Recently we all were shocked by the behavior of the leadership and staff of the U.S. Government Services Administration (GSA) in wasting taxpayer money and flaunting their ability to do so.  Seems to be commonplace behavior among  many of our overpaid federal employees in the news lately. What really struck me, as it did to others, was the number of empty or partially empty buildings and facilities we taxpayers own and pay to maintain under the GSA’s watch.  Some facilities have been empty for decades, yet we continue to pay to build new government buildings.  The question is why and how do we get rid of this cost burden when commercial real estate is in the tank as well?

Then I realized that we may have a similar “meltdown” with taxpayer campus facilities down the road.  Over decades college campuses and university systems have expanded generously while tuitions  and maintenance costs have risen faster.  Some are very palatial due to a sense of competitiveness for students and student athletes.  When someone mentions  Auburn, Harvard, Princeton, Yale, or  Penn State, we all have an impression of large campuses with signature architecture, student union halls and dorms.  It’s a lot of real estate which we largely don’t equate to the situation we now are in with government owned and commercial buildings.

Let me be more clear.
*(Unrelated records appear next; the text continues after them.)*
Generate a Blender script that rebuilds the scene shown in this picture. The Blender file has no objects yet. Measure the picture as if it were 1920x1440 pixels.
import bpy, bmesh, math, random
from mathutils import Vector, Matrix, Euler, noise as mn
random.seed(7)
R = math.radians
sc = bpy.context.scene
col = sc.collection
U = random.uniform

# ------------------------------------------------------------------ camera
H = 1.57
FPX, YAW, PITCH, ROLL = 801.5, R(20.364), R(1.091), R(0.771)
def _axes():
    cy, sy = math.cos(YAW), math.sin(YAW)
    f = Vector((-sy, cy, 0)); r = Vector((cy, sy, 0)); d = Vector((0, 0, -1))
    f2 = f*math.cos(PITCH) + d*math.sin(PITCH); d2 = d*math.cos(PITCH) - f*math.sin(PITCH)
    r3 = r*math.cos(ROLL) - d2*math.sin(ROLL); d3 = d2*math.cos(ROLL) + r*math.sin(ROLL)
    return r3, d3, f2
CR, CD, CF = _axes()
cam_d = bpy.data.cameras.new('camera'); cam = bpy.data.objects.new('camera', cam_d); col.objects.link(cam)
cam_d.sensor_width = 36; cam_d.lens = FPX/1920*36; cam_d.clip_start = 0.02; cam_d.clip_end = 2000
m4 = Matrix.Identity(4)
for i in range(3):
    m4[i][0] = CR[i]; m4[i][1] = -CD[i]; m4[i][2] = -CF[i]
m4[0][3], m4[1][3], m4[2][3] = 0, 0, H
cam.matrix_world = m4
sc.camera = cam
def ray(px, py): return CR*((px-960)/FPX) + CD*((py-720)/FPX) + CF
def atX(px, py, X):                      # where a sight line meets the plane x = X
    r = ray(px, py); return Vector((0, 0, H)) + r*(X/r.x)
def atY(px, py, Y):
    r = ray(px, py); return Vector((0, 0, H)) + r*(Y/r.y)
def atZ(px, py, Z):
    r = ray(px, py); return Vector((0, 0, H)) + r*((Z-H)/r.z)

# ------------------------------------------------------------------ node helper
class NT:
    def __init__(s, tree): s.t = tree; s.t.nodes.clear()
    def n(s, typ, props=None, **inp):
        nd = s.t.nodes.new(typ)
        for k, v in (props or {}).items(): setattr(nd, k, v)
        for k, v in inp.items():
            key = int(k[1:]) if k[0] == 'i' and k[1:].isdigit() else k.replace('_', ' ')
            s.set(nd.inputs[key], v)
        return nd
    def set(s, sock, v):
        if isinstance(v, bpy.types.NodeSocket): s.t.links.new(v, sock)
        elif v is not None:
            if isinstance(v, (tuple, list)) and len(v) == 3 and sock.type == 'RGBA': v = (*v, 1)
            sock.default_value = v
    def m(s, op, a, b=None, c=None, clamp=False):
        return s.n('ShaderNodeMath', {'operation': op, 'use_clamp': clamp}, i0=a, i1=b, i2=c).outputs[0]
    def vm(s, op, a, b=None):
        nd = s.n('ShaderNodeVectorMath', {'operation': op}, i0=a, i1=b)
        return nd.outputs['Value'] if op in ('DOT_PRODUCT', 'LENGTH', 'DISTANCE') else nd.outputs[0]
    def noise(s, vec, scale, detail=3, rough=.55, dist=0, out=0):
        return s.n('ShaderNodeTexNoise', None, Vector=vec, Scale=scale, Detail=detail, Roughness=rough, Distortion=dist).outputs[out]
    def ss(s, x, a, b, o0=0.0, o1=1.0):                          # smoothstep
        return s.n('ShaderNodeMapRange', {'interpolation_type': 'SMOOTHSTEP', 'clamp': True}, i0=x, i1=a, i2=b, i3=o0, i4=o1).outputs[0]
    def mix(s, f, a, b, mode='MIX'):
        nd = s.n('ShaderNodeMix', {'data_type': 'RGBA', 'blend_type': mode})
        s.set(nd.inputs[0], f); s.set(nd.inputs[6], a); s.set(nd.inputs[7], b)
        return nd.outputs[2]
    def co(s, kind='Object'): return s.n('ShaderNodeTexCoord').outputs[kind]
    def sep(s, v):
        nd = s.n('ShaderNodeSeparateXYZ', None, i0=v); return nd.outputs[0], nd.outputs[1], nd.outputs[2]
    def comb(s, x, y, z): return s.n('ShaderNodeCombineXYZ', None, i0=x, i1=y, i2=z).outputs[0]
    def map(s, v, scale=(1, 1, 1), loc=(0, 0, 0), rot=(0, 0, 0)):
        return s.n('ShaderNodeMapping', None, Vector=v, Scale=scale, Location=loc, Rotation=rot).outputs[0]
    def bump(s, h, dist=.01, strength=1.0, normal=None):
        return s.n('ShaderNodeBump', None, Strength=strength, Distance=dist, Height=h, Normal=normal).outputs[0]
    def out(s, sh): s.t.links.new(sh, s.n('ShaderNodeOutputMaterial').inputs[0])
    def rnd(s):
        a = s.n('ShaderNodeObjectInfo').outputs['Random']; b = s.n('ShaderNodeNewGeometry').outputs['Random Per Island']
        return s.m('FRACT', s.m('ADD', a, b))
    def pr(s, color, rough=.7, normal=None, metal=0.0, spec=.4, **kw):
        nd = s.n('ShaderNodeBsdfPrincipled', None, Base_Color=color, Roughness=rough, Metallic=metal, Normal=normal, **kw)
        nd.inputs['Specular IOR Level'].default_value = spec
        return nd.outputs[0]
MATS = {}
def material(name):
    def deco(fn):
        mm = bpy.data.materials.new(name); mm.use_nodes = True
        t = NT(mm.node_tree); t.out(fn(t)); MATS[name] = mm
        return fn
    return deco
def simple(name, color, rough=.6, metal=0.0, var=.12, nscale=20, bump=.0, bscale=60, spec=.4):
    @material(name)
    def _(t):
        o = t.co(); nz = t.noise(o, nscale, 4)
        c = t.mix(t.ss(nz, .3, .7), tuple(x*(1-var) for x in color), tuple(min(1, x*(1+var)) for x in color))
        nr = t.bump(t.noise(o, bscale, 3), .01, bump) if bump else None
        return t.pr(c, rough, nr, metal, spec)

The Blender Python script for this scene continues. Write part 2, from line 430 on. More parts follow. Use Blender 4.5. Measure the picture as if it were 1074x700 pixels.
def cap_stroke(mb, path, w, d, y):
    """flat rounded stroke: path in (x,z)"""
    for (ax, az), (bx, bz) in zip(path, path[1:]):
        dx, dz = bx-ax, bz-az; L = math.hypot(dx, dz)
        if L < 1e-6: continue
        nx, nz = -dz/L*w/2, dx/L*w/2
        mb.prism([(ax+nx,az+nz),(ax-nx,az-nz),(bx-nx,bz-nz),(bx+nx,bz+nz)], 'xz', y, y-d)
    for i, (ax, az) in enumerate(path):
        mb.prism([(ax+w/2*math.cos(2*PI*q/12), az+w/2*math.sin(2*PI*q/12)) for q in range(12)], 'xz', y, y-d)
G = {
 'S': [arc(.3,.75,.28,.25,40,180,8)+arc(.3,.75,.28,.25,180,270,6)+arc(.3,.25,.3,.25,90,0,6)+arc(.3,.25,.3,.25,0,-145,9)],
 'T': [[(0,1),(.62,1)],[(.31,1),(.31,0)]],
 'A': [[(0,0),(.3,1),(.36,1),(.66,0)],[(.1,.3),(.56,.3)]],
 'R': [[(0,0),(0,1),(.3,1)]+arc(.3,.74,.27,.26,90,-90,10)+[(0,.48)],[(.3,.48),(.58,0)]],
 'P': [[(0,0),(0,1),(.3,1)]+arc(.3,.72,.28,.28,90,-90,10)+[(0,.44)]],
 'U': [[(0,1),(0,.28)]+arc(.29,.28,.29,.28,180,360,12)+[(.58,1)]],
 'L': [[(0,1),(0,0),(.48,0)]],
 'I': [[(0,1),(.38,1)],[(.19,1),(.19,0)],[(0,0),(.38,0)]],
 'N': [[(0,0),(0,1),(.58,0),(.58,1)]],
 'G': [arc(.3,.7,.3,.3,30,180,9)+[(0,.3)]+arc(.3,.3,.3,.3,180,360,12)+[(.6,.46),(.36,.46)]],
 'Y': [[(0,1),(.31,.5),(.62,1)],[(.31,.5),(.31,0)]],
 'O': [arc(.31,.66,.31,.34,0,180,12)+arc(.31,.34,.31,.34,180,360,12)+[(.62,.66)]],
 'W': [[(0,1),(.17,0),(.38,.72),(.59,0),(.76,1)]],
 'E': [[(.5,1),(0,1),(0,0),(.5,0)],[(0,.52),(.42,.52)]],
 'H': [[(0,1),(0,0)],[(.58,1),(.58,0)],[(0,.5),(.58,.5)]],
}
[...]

It is certain that pressure to learn faster and reverse the trend of our ailing education system to turn out a higher percent of technically and business ready graduates will steadily increase.  With higher high school dropout rates and higher college tuitions we will have fewer “on campus” students.  Fewer freshmen are opting for loans they are burdened with the rest of their lives when higher paying jobs become scarce.

The increased use of web-based interactive technology with PC’s, Smartphones and tablets will further dilute campus facilities in favor of distance learning methods delivered at a much lower cost.  The net affect would dramatically reduce the amount of physical footprint required by most campuses now maintained with taxpayer dollars.

It would seem that our university systems might want to organize around the realities of the changes in how and when learning is delivered and measured.  It also seems obvious that a different framework of formal learning be designed to evolve to rather than trying to resist change which will only exacerbate the invariable.  There is no doubt the demographic shifts in size and make up of global labor pools and the exponential growth and capture of information will drive some of the change factors needed from educators and educational institutions to keep pace.

If this be true, why not get out in front and lead the charges necessary rather than wait for the crisis that is sure to come?  I know there are many opinions, some supported by sketchy facts, on the subject.  Most get tangled in global warming, politics and the status quo.

Corporate Universities are mainly geared as a stop gap measure.  The courses and agendas will largely focus on the supply chain of future leadership needs in their organization rather than a litany of choice to back fill what should have already been learned.

But don’t you believe that the institutions which are heavily funded by tax payers and supposedly the centers of excellence, research, art, creativity, etc., that we entrust our minds to at great cost should recognize and lead the tsunami that is surely coming?